### Exercise instructions
Every line in the listing is to be echoed verbatim.
+++ Data records
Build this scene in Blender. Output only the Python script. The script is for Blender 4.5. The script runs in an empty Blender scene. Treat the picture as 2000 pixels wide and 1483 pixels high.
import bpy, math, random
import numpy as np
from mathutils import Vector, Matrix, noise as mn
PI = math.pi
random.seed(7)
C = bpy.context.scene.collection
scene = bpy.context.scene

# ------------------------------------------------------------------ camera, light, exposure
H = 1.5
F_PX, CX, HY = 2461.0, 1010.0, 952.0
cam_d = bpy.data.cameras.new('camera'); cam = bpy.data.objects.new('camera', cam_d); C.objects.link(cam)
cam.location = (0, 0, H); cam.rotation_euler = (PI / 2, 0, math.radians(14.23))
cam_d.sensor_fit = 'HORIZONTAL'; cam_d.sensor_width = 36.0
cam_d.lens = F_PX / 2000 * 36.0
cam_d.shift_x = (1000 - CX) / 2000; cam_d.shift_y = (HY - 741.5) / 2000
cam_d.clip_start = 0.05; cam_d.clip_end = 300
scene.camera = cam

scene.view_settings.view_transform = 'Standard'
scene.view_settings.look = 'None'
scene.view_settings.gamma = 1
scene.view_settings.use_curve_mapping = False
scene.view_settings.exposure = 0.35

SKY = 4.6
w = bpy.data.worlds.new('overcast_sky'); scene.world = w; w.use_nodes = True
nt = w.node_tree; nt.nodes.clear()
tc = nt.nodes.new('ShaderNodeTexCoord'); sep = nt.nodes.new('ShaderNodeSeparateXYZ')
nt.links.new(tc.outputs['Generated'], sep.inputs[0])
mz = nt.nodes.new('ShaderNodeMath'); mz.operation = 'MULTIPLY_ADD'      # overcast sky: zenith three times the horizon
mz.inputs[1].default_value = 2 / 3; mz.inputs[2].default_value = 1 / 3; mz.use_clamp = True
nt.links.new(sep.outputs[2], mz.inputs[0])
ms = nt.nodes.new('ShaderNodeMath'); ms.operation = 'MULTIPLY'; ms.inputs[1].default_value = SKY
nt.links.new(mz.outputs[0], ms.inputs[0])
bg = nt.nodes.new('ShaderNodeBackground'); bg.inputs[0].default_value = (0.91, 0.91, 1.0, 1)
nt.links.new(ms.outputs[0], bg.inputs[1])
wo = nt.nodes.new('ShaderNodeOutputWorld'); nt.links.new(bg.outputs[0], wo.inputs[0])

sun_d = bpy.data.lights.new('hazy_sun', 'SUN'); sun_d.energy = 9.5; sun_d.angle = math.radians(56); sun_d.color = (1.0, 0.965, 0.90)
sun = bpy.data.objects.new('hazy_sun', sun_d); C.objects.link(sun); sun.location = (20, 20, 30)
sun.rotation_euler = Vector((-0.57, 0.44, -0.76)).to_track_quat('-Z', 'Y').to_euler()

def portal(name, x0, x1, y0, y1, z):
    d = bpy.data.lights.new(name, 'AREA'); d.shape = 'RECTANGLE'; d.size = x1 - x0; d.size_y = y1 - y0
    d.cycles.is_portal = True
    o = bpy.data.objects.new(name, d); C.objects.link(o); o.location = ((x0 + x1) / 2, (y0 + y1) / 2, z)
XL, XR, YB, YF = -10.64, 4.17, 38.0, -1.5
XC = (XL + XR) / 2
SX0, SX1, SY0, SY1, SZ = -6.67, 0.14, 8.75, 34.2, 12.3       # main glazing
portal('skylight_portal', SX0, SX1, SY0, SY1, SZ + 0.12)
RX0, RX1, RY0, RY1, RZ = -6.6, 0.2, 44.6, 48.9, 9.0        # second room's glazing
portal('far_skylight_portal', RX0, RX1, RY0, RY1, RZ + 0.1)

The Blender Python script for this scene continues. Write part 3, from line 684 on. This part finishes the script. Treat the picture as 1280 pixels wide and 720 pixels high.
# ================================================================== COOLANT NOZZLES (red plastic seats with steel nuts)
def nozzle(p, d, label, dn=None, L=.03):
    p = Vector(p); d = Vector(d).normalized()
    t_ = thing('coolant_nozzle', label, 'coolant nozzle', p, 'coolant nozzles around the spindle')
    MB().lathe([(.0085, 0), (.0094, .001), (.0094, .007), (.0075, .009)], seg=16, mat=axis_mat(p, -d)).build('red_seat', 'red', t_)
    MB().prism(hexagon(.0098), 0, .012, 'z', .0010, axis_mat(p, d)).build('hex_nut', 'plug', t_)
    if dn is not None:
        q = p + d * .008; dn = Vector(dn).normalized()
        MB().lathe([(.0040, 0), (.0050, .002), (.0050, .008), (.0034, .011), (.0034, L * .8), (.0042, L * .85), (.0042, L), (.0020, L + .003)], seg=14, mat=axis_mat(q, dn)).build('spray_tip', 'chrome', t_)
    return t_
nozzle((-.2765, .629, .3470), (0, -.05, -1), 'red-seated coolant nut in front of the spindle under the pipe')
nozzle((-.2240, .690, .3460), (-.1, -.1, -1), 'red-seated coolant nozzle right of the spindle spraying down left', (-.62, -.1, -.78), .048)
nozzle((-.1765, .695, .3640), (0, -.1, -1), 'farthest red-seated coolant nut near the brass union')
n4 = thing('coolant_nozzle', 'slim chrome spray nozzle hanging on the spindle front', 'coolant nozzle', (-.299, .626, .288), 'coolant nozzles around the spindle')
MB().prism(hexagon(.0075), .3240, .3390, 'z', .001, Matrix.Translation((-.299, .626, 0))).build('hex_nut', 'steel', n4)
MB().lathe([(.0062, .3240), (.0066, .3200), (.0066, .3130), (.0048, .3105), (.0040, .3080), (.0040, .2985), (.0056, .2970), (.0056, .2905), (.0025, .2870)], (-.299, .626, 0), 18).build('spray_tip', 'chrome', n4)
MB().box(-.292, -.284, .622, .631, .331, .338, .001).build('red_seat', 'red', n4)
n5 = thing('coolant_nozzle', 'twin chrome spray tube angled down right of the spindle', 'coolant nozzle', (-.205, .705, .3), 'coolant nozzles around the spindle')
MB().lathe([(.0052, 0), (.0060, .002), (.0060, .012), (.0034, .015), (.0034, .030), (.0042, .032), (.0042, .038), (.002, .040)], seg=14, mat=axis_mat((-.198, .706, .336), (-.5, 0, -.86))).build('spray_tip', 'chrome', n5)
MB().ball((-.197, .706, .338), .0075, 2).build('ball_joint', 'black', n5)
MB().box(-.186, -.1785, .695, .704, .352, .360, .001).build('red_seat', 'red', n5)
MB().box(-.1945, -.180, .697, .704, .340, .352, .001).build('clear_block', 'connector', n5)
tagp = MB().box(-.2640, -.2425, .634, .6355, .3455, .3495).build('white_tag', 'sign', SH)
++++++
### Expected answer
Build this scene in Blender. Output only the Python script. The script is for Blender 4.5. The script runs in an empty Blender scene. Treat the picture as 2000 pixels wide and 1483 pixels high.
import bpy, math, random
import numpy as np
from mathutils import Vector, Matrix, noise as mn
PI = math.pi
random.seed(7)
C = bpy.context.scene.collection
scene = bpy.context.scene

# ------------------------------------------------------------------ camera, light, exposure
H = 1.5
F_PX, CX, HY = 2461.0, 1010.0, 952.0
cam_d = bpy.data.cameras.new('camera'); cam = bpy.data.objects.new('camera', cam_d); C.objects.link(cam)
cam.location = (0, 0, H); cam.rotation_euler = (PI / 2, 0, math.radians(14.23))
cam_d.sensor_fit = 'HORIZONTAL'; cam_d.sensor_width = 36.0
cam_d.lens = F_PX / 2000 * 36.0
cam_d.shift_x = (1000 - CX) / 2000; cam_d.shift_y = (HY - 741.5) / 2000
cam_d.clip_start = 0.05; cam_d.clip_end = 300
scene.camera = cam

scene.view_settings.view_transform = 'Standard'
scene.view_settings.look = 'None'
scene.view_settings.gamma = 1
scene.view_settings.use_curve_mapping = False
scene.view_settings.exposure = 0.35

SKY = 4.6
w = bpy.data.worlds.new('overcast_sky'); scene.world = w; w.use_nodes = True
nt = w.node_tree; nt.nodes.clear()
tc = nt.nodes.new('ShaderNodeTexCoord'); sep = nt.nodes.new('ShaderNodeSeparateXYZ')
nt.links.new(tc.outputs['Generated'], sep.inputs[0])
mz = nt.nodes.new('ShaderNodeMath'); mz.operation = 'MULTIPLY_ADD'      # overcast sky: zenith three times the horizon
mz.inputs[1].default_value = 2 / 3; mz.inputs[2].default_value = 1 / 3; mz.use_clamp = True
nt.links.new(sep.outputs[2], mz.inputs[0])
ms = nt.nodes.new('ShaderNodeMath'); ms.operation = 'MULTIPLY'; ms.inputs[1].default_value = SKY
nt.links.new(mz.outputs[0], ms.inputs[0])
bg = nt.nodes.new('ShaderNodeBackground'); bg.inputs[0].default_value = (0.91, 0.91, 1.0, 1)
nt.links.new(ms.outputs[0], bg.inputs[1])
wo = nt.nodes.new('ShaderNodeOutputWorld'); nt.links.new(bg.outputs[0], wo.inputs[0])

sun_d = bpy.data.lights.new('hazy_sun', 'SUN'); sun_d.energy = 9.5; sun_d.angle = math.radians(56); sun_d.color = (1.0, 0.965, 0.90)
sun = bpy.data.objects.new('hazy_sun', sun_d); C.objects.link(sun); sun.location = (20, 20, 30)
sun.rotation_euler = Vector((-0.57, 0.44, -0.76)).to_track_quat('-Z', 'Y').to_euler()

def portal(name, x0, x1, y0, y1, z):
    d = bpy.data.lights.new(name, 'AREA'); d.shape = 'RECTANGLE'; d.size = x1 - x0; d.size_y = y1 - y0
    d.cycles.is_portal = True
    o = bpy.data.objects.new(name, d); C.objects.link(o); o.location = ((x0 + x1) / 2, (y0 + y1) / 2, z)
XL, XR, YB, YF = -10.64, 4.17, 38.0, -1.5
XC = (XL + XR) / 2
SX0, SX1, SY0, SY1, SZ = -6.67, 0.14, 8.75, 34.2, 12.3       # main glazing
portal('skylight_portal', SX0, SX1, SY0, SY1, SZ + 0.12)
RX0, RX1, RY0, RY1, RZ = -6.6, 0.2, 44.6, 48.9, 9.0        # second room's glazing
portal('far_skylight_portal', RX0, RX1, RY0, RY1, RZ + 0.1)

The Blender Python script for this scene continues. Write part 3, from line 684 on. This part finishes the script. Treat the picture as 1280 pixels wide and 720 pixels high.
# ================================================================== COOLANT NOZZLES (red plastic seats with steel nuts)
def nozzle(p, d, label, dn=None, L=.03):
    p = Vector(p); d = Vector(d).normalized()
    t_ = thing('coolant_nozzle', label, 'coolant nozzle', p, 'coolant nozzles around the spindle')
    MB().lathe([(.0085, 0), (.0094, .001), (.0094, .007), (.0075, .009)], seg=16, mat=axis_mat(p, -d)).build('red_seat', 'red', t_)
    MB().prism(hexagon(.0098), 0, .012, 'z', .0010, axis_mat(p, d)).build('hex_nut', 'plug', t_)
    if dn is not None:
        q = p + d * .008; dn = Vector(dn).normalized()
        MB().lathe([(.0040, 0), (.0050, .002), (.0050, .008), (.0034, .011), (.0034, L * .8), (.0042, L * .85), (.0042, L), (.0020, L + .003)], seg=14, mat=axis_mat(q, dn)).build('spray_tip', 'chrome', t_)
    return t_
nozzle((-.2765, .629, .3470), (0, -.05, -1), 'red-seated coolant nut in front of the spindle under the pipe')
nozzle((-.2240, .690, .3460), (-.1, -.1, -1), 'red-seated coolant nozzle right of the spindle spraying down left', (-.62, -.1, -.78), .048)
nozzle((-.1765, .695, .3640), (0, -.1, -1), 'farthest red-seated coolant nut near the brass union')
n4 = thing('coolant_nozzle', 'slim chrome spray nozzle hanging on the spindle front', 'coolant nozzle', (-.299, .626, .288), 'coolant nozzles around the spindle')
MB().prism(hexagon(.0075), .3240, .3390, 'z', .001, Matrix.Translation((-.299, .626, 0))).build('hex_nut', 'steel', n4)
MB().lathe([(.0062, .3240), (.0066, .3200), (.0066, .3130), (.0048, .3105), (.0040, .3080), (.0040, .2985), (.0056, .2970), (.0056, .2905), (.0025, .2870)], (-.299, .626, 0), 18).build('spray_tip', 'chrome', n4)
MB().box(-.292, -.284, .622, .631, .331, .338, .001).build('red_seat', 'red', n4)
n5 = thing('coolant_nozzle', 'twin chrome spray tube angled down right of the spindle', 'coolant nozzle', (-.205, .705, .3), 'coolant nozzles around the spindle')
MB().lathe([(.0052, 0), (.0060, .002), (.0060, .012), (.0034, .015), (.0034, .030), (.0042, .032), (.0042, .038), (.002, .040)], seg=14, mat=axis_mat((-.198, .706, .336), (-.5, 0, -.86))).build('spray_tip', 'chrome', n5)
MB().ball((-.197, .706, .338), .0075, 2).build('ball_joint', 'black', n5)
MB().box(-.186, -.1785, .695, .704, .352, .360, .001).build('red_seat', 'red', n5)
MB().box(-.1945, -.180, .697, .704, .340, .352, .001).build('clear_block', 'connector', n5)
tagp = MB().box(-.2640, -.2425, .634, .6355, .3455, .3495).build('white_tag', 'sign', SH)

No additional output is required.